■ **Task**
Present the data once more in exactly its original form.

■ **Data extract**
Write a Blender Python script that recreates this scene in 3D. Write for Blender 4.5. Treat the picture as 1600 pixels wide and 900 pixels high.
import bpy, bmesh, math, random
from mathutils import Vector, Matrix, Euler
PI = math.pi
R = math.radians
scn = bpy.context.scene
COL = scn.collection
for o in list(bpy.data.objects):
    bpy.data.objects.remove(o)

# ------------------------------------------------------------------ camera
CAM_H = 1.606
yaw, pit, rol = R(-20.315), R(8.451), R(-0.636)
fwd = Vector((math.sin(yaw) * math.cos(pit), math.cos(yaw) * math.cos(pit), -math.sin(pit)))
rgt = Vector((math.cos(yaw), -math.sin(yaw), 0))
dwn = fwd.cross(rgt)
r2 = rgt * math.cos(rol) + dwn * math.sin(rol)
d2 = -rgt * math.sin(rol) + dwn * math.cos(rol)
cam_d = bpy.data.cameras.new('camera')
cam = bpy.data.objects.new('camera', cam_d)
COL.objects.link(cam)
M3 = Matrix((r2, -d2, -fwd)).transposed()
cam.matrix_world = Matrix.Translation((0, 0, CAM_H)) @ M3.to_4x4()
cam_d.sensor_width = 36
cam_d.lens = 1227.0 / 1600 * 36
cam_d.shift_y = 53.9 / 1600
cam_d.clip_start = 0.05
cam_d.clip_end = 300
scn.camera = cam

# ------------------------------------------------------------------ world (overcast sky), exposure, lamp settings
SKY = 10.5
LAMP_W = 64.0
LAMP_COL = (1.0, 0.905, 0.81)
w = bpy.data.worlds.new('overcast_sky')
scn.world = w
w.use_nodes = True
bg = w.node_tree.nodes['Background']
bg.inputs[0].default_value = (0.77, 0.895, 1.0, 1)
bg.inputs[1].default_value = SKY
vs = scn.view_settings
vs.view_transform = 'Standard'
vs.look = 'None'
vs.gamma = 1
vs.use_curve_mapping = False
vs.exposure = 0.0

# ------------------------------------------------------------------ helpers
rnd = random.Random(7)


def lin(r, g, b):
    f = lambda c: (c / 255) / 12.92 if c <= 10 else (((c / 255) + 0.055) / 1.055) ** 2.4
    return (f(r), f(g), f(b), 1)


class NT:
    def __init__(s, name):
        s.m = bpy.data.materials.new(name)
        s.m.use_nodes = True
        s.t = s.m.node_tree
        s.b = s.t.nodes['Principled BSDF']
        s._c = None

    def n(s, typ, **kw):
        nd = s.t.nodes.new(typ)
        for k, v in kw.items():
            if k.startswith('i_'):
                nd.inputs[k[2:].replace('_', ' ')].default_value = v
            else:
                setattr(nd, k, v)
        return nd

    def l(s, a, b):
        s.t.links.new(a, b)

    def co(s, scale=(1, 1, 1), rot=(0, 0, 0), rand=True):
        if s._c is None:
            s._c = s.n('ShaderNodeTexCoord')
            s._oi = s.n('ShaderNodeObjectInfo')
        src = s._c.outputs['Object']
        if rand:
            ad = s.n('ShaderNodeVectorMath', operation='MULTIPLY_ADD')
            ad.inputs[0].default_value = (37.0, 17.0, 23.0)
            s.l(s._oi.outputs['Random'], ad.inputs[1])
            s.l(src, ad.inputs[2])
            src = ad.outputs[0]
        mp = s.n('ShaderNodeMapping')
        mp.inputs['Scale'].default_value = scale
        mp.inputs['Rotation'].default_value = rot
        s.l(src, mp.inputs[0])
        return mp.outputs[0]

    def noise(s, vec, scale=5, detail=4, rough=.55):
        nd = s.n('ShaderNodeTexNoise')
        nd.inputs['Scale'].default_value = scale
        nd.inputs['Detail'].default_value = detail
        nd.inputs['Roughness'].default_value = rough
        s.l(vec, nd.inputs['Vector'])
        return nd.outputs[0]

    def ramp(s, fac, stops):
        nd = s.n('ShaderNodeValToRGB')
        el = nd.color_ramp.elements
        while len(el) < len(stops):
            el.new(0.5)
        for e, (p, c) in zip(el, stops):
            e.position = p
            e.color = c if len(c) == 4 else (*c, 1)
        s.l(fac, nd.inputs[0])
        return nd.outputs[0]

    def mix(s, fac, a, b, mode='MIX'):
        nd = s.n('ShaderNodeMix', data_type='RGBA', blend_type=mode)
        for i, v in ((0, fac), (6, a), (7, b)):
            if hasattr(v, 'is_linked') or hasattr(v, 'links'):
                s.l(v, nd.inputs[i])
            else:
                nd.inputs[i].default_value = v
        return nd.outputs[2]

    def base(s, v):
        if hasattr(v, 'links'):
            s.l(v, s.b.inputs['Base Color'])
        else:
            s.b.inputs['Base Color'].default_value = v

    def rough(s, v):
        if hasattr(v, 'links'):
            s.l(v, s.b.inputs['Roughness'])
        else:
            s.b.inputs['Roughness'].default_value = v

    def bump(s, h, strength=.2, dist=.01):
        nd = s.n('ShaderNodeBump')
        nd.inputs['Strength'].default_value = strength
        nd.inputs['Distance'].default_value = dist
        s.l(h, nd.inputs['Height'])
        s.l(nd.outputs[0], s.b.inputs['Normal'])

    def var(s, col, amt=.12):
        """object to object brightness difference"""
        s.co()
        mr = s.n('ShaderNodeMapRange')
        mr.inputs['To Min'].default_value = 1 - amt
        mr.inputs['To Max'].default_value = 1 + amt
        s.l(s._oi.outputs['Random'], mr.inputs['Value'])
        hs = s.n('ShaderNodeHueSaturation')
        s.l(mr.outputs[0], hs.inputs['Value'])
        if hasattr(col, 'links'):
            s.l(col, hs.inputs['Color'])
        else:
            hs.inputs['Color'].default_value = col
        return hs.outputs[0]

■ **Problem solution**
Write a Blender Python script that recreates this scene in 3D. Write for Blender 4.5. Treat the picture as 1600 pixels wide and 900 pixels high.
import bpy, bmesh, math, random
from mathutils import Vector, Matrix, Euler
PI = math.pi
R = math.radians
scn = bpy.context.scene
COL = scn.collection
for o in list(bpy.data.objects):
    bpy.data.objects.remove(o)

# ------------------------------------------------------------------ camera
CAM_H = 1.606
yaw, pit, rol = R(-20.315), R(8.451), R(-0.636)
fwd = Vector((math.sin(yaw) * math.cos(pit), math.cos(yaw) * math.cos(pit), -math.sin(pit)))
rgt = Vector((math.cos(yaw), -math.sin(yaw), 0))
dwn = fwd.cross(rgt)
r2 = rgt * math.cos(rol) + dwn * math.sin(rol)
d2 = -rgt * math.sin(rol) + dwn * math.cos(rol)
cam_d = bpy.data.cameras.new('camera')
cam = bpy.data.objects.new('camera', cam_d)
COL.objects.link(cam)
M3 = Matrix((r2, -d2, -fwd)).transposed()
cam.matrix_world = Matrix.Translation((0, 0, CAM_H)) @ M3.to_4x4()
cam_d.sensor_width = 36
cam_d.lens = 1227.0 / 1600 * 36
cam_d.shift_y = 53.9 / 1600
cam_d.clip_start = 0.05
cam_d.clip_end = 300
scn.camera = cam

# ------------------------------------------------------------------ world (overcast sky), exposure, lamp settings
SKY = 10.5
LAMP_W = 64.0
LAMP_COL = (1.0, 0.905, 0.81)
w = bpy.data.worlds.new('overcast_sky')
scn.world = w
w.use_nodes = True
bg = w.node_tree.nodes['Background']
bg.inputs[0].default_value = (0.77, 0.895, 1.0, 1)
bg.inputs[1].default_value = SKY
vs = scn.view_settings
vs.view_transform = 'Standard'
vs.look = 'None'
vs.gamma = 1
vs.use_curve_mapping = False
vs.exposure = 0.0

# ------------------------------------------------------------------ helpers
rnd = random.Random(7)


def lin(r, g, b):
    f = lambda c: (c / 255) / 12.92 if c <= 10 else (((c / 255) + 0.055) / 1.055) ** 2.4
    return (f(r), f(g), f(b), 1)


class NT:
    def __init__(s, name):
        s.m = bpy.data.materials.new(name)
        s.m.use_nodes = True
        s.t = s.m.node_tree
        s.b = s.t.nodes['Principled BSDF']
        s._c = None

    def n(s, typ, **kw):
        nd = s.t.nodes.new(typ)
        for k, v in kw.items():
            if k.startswith('i_'):
                nd.inputs[k[2:].replace('_', ' ')].default_value = v
            else:
                setattr(nd, k, v)
        return nd

    def l(s, a, b):
        s.t.links.new(a, b)

    def co(s, scale=(1, 1, 1), rot=(0, 0, 0), rand=True):
        if s._c is None:
            s._c = s.n('ShaderNodeTexCoord')
            s._oi = s.n('ShaderNodeObjectInfo')
        src = s._c.outputs['Object']
        if rand:
            ad = s.n('ShaderNodeVectorMath', operation='MULTIPLY_ADD')
            ad.inputs[0].default_value = (37.0, 17.0, 23.0)
            s.l(s._oi.outputs['Random'], ad.inputs[1])
            s.l(src, ad.inputs[2])
            src = ad.outputs[0]
        mp = s.n('ShaderNodeMapping')
        mp.inputs['Scale'].default_value = scale
        mp.inputs['Rotation'].default_value = rot
        s.l(src, mp.inputs[0])
        return mp.outputs[0]

    def noise(s, vec, scale=5, detail=4, rough=.55):
        nd = s.n('ShaderNodeTexNoise')
        nd.inputs['Scale'].default_value = scale
        nd.inputs['Detail'].default_value = detail
        nd.inputs['Roughness'].default_value = rough
        s.l(vec, nd.inputs['Vector'])
        return nd.outputs[0]

    def ramp(s, fac, stops):
        nd = s.n('ShaderNodeValToRGB')
        el = nd.color_ramp.elements
        while len(el) < len(stops):
            el.new(0.5)
        for e, (p, c) in zip(el, stops):
            e.position = p
            e.color = c if len(c) == 4 else (*c, 1)
        s.l(fac, nd.inputs[0])
        return nd.outputs[0]

    def mix(s, fac, a, b, mode='MIX'):
        nd = s.n('ShaderNodeMix', data_type='RGBA', blend_type=mode)
        for i, v in ((0, fac), (6, a), (7, b)):
            if hasattr(v, 'is_linked') or hasattr(v, 'links'):
                s.l(v, nd.inputs[i])
            else:
                nd.inputs[i].default_value = v
        return nd.outputs[2]

    def base(s, v):
        if hasattr(v, 'links'):
            s.l(v, s.b.inputs['Base Color'])
        else:
            s.b.inputs['Base Color'].default_value = v

    def rough(s, v):
        if hasattr(v, 'links'):
            s.l(v, s.b.inputs['Roughness'])
        else:
            s.b.inputs['Roughness'].default_value = v

    def bump(s, h, strength=.2, dist=.01):
        nd = s.n('ShaderNodeBump')
        nd.inputs['Strength'].default_value = strength
        nd.inputs['Distance'].default_value = dist
        s.l(h, nd.inputs['Height'])
        s.l(nd.outputs[0], s.b.inputs['Normal'])

    def var(s, col, amt=.12):
        """object to object brightness difference"""
        s.co()
        mr = s.n('ShaderNodeMapRange')
        mr.inputs['To Min'].default_value = 1 - amt
        mr.inputs['To Max'].default_value = 1 + amt
        s.l(s._oi.outputs['Random'], mr.inputs['Value'])
        hs = s.n('ShaderNodeHueSaturation')
        s.l(mr.outputs[0], hs.inputs['Value'])
        if hasattr(col, 'links'):
            s.l(col, hs.inputs['Color'])
        else:
            hs.inputs['Color'].default_value = col
        return hs.outputs[0]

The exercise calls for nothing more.